As I mentioned a few weeks ago, everything in nature has a wave pattern to it. Intensity followed by recovery done consistently leads to progress... eventually. If you look at the park bench workouts (Easy Strength, the 40 Day Program, Grease the Groove), there is no medium. There’s “pretty easy” peppered with “pretty tough” for about a month, then you move up in weight. Twice a year, you throw in a month of bus bench workouts (Big 21, ETK, RTK, Kettlebell Muscle, Afternburn, 5/3/1, etc., whatever) and you have a lot of intensity (read: hard). Then you go back to the park bench stuff and you have the recovery (read: easy). The result is the weight keeps going up. If it doesn’t, you try a different wave of intensity followed by more recovery. But you have to have the courage to go hard enough then the courage to go easy enough for months at a time. And after years and years of slowly nudging up the progress, sometimes you even have to have the courage to stop altogether and reassess your path. And by “stop” I mean “STOP.” And by “altogether” I mean for a few months. After all those years of “up” you might need a bit of “down.”
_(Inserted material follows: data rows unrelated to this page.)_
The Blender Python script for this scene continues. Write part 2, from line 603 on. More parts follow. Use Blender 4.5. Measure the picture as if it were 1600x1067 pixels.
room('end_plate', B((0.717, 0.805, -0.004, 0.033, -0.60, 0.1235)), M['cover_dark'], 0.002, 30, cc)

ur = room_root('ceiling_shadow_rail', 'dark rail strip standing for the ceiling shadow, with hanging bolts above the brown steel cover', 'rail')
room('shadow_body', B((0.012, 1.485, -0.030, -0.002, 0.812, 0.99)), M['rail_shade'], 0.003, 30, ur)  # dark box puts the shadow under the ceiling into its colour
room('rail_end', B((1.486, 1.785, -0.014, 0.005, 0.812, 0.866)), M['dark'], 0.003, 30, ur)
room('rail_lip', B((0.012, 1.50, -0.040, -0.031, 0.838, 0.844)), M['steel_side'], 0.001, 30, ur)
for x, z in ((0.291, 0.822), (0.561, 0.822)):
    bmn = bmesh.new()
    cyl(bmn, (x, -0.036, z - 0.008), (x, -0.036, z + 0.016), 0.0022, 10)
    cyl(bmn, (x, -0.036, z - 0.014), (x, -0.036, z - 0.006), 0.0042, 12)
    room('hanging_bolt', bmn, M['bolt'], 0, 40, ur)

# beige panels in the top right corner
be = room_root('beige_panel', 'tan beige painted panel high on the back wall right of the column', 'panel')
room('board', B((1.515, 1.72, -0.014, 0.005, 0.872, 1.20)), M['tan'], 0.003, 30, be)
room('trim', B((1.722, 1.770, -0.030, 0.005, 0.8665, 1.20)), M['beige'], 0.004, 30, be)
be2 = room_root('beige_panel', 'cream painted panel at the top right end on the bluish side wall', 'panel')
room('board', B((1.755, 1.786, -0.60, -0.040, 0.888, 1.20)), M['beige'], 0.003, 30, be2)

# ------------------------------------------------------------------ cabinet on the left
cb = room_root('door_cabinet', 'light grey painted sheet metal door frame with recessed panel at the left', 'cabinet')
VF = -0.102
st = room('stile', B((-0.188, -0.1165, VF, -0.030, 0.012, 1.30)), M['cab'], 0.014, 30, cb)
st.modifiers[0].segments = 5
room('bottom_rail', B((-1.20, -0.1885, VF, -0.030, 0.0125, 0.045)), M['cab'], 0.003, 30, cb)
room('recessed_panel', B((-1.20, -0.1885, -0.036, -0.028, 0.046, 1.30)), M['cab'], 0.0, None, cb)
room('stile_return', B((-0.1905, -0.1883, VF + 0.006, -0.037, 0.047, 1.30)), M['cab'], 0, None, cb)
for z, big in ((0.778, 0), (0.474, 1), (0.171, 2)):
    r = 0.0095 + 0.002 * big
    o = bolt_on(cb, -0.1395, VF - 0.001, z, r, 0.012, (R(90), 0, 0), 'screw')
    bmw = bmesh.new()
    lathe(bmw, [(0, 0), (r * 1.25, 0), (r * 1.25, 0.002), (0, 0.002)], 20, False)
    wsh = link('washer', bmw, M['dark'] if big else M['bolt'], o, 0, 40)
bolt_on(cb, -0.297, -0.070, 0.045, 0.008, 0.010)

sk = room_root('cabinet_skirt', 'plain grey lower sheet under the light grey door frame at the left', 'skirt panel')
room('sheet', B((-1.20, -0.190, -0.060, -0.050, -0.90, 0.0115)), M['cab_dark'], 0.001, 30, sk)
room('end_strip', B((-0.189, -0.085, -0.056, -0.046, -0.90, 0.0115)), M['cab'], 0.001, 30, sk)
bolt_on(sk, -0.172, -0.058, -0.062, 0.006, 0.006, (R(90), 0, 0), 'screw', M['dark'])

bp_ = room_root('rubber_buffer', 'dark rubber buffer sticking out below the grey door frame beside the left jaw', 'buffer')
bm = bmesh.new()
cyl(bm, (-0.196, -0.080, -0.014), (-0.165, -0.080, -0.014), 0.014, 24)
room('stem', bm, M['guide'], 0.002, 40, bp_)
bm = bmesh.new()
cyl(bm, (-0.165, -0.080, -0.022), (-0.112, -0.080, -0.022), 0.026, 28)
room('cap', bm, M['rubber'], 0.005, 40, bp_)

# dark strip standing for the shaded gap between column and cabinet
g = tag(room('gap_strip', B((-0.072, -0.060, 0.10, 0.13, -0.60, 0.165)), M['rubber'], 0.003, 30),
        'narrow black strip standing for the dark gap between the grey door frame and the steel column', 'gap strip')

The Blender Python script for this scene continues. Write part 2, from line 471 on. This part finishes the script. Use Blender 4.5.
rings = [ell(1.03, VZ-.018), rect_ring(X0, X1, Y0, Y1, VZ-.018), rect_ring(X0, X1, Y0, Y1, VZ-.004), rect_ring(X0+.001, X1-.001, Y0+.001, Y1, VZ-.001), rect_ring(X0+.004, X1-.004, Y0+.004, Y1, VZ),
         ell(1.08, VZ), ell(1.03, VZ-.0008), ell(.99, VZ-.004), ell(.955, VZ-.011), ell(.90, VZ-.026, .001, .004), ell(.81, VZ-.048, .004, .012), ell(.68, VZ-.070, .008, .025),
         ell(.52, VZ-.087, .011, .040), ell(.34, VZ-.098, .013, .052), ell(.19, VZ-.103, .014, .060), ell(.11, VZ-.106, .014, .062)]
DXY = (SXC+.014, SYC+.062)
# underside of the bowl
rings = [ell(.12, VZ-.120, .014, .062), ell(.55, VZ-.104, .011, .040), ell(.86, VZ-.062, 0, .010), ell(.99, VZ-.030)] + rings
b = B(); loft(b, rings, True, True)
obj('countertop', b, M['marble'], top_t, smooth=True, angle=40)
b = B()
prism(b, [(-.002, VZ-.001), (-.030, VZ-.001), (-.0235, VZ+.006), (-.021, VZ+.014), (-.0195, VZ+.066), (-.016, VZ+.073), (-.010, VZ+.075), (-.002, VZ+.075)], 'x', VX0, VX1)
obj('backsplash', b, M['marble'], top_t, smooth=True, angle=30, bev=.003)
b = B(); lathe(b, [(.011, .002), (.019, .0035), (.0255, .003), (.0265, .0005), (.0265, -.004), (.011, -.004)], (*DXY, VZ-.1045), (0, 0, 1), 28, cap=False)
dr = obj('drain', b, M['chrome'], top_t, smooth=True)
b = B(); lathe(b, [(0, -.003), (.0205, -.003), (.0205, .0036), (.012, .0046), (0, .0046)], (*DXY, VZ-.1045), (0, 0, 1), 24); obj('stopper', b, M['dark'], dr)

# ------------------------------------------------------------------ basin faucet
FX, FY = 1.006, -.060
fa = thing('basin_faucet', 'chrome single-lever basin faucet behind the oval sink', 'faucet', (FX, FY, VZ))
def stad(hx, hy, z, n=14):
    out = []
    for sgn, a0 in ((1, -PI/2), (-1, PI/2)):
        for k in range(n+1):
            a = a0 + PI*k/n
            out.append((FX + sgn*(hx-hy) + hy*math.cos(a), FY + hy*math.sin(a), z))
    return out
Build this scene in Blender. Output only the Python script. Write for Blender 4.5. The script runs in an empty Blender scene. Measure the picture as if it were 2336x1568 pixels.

So if you know you’re at medium, what do you need to do? You need to go harder or go easier. And if one of those sounds more appealing than the other, then you probably need to do the opposite one. Have the courage to embrace the paradox and beware of medium.

*So we're clear, I was never a Marine. I was not selected for, did not attend, nor complete OCS. I was an officer candidate from November of 2008 to February of 2010 and that alone was enough to be a formative experience in my life. The picture is actually Gunnery Sergeant Mata yelling and my friend Gram. I'm 3rd in line to get fucked with.